A lo lejos la comunidad, y en el campo una quietud extraña, como de felino a la espera de su presa. Líneas de maguey infinitas, tierra mojada que creaba dos macetas en las suelas de las botas, las espinas del maguey a la espera de cualquier intruso, los rayos de un sol incansable.
El maestro eligió el maguey maduro. Una a una fue «rasurando» las pencas de la planta para poder manejarla. Primero a machete limpio, después con barreta y mazo, y más adelante con una pala tipo cuchara filosa, la coa. Sol, humedad, trabajo duro, abrirse paso, rasgarse la piel, ser herido no sólo con las espinas puntiagudas sino también con la sabia de la planta que da una comezón punzante.

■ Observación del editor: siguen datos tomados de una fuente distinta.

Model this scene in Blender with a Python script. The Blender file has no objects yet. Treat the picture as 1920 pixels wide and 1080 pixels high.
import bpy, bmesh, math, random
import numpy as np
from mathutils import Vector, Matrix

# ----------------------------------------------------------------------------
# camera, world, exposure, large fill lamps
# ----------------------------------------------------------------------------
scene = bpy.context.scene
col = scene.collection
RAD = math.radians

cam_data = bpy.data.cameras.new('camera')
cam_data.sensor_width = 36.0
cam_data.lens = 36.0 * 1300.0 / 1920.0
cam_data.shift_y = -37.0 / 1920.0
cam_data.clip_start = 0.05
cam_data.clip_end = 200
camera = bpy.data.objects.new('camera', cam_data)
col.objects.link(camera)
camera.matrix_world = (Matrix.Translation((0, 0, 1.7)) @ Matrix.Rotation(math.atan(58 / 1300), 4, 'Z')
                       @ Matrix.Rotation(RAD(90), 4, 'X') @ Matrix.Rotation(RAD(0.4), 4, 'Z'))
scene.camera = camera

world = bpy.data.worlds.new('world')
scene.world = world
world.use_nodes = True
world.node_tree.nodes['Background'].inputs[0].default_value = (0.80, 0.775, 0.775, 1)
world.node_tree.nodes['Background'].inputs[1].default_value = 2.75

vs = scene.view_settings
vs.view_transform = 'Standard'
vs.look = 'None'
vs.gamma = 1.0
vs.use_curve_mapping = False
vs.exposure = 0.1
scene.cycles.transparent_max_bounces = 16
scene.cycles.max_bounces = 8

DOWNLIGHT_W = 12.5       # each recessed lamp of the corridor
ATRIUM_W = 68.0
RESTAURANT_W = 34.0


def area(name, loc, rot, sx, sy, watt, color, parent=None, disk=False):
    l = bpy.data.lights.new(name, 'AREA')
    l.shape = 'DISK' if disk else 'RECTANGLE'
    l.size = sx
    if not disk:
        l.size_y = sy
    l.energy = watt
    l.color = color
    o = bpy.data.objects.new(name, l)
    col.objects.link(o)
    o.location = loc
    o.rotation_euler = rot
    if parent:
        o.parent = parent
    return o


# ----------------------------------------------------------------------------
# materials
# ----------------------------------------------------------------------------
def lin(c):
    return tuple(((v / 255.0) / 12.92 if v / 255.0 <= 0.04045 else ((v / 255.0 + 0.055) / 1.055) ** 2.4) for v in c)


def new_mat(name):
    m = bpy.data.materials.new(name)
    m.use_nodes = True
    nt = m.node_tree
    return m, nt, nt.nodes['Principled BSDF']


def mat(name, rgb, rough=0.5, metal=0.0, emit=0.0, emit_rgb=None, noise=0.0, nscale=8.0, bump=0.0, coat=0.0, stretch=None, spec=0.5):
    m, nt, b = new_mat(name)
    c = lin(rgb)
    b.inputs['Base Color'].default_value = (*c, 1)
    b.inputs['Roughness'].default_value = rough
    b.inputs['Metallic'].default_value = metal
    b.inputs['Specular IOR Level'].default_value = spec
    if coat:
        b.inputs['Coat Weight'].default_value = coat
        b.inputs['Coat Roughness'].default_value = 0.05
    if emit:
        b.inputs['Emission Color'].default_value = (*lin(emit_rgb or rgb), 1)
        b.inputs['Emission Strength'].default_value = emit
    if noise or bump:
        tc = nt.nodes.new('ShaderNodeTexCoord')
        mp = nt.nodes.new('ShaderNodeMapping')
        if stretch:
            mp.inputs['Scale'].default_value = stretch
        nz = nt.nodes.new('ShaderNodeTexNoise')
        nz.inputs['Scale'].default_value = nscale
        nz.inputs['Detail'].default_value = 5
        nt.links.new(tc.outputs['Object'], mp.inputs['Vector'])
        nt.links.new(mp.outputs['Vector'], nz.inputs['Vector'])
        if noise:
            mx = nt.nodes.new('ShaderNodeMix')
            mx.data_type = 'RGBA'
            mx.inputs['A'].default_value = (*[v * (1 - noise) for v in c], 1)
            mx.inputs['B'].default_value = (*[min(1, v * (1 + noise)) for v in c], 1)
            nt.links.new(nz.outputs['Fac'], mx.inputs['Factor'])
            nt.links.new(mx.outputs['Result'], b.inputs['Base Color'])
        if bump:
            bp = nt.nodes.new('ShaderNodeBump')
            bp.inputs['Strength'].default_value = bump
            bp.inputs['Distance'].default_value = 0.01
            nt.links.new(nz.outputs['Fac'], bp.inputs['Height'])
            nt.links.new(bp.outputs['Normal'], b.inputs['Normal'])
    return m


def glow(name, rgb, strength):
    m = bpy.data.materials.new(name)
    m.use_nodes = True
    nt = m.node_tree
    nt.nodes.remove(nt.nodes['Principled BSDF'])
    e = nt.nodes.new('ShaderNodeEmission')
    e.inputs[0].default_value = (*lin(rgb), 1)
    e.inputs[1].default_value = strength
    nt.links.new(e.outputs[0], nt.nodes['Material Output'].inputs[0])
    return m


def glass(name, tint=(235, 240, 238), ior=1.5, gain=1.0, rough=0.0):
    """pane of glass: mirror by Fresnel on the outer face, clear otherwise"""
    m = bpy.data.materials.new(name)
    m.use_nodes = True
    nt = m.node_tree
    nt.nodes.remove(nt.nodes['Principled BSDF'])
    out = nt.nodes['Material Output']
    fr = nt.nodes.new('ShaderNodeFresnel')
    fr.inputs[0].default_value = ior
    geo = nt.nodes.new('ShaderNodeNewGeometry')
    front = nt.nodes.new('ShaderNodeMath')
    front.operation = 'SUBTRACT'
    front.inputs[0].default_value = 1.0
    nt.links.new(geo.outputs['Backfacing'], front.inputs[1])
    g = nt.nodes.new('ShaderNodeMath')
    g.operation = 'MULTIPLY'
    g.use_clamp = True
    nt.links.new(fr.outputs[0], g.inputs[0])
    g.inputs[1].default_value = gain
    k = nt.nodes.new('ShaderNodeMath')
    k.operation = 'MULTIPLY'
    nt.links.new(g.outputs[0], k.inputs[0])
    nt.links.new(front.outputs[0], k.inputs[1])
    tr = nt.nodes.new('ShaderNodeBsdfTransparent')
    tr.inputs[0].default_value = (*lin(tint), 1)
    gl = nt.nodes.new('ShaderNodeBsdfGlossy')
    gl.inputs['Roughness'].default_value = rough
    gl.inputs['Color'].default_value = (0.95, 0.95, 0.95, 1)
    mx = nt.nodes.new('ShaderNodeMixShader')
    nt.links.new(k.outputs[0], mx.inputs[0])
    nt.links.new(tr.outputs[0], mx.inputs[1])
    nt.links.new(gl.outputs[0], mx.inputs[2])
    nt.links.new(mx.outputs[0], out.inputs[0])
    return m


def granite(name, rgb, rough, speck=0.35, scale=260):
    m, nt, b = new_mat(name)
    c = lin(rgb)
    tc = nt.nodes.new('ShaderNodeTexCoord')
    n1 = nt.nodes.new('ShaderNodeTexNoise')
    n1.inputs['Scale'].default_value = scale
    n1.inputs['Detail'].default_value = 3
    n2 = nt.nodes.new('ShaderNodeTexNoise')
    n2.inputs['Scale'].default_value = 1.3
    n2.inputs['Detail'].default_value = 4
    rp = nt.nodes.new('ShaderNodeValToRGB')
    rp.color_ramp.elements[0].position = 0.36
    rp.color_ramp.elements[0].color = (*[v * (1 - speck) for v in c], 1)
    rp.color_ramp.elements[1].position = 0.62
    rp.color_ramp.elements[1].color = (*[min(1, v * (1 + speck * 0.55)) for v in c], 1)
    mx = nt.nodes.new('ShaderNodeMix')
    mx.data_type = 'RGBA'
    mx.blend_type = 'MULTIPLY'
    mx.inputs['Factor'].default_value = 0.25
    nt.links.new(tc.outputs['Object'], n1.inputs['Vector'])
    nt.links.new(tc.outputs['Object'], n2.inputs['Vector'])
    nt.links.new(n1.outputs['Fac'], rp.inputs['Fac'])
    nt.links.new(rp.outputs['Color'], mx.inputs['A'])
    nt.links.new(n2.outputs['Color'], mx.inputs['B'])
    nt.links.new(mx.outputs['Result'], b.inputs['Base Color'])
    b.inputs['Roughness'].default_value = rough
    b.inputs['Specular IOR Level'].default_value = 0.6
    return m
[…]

Cada machetazo, cada golpe de mazo era como música de lucha a la mitad de un campo soleado; uno resistiendo, el otro decidido a arrancar «la piña». Y entonces sucedió, se escuchó un gran crujido, la coa en función de palanca desenraizó la planta. El maestro obtuvo lo que quería.
Ya después me enteraría que, para que la planta esté justo en su punto máximo de aprovechamiento debe ser cosechada justo antes de que pueda dejar su desendencia. Antes de florecer y encontrar su plenitud, el maguey se capa para así poder llevarse su esencia.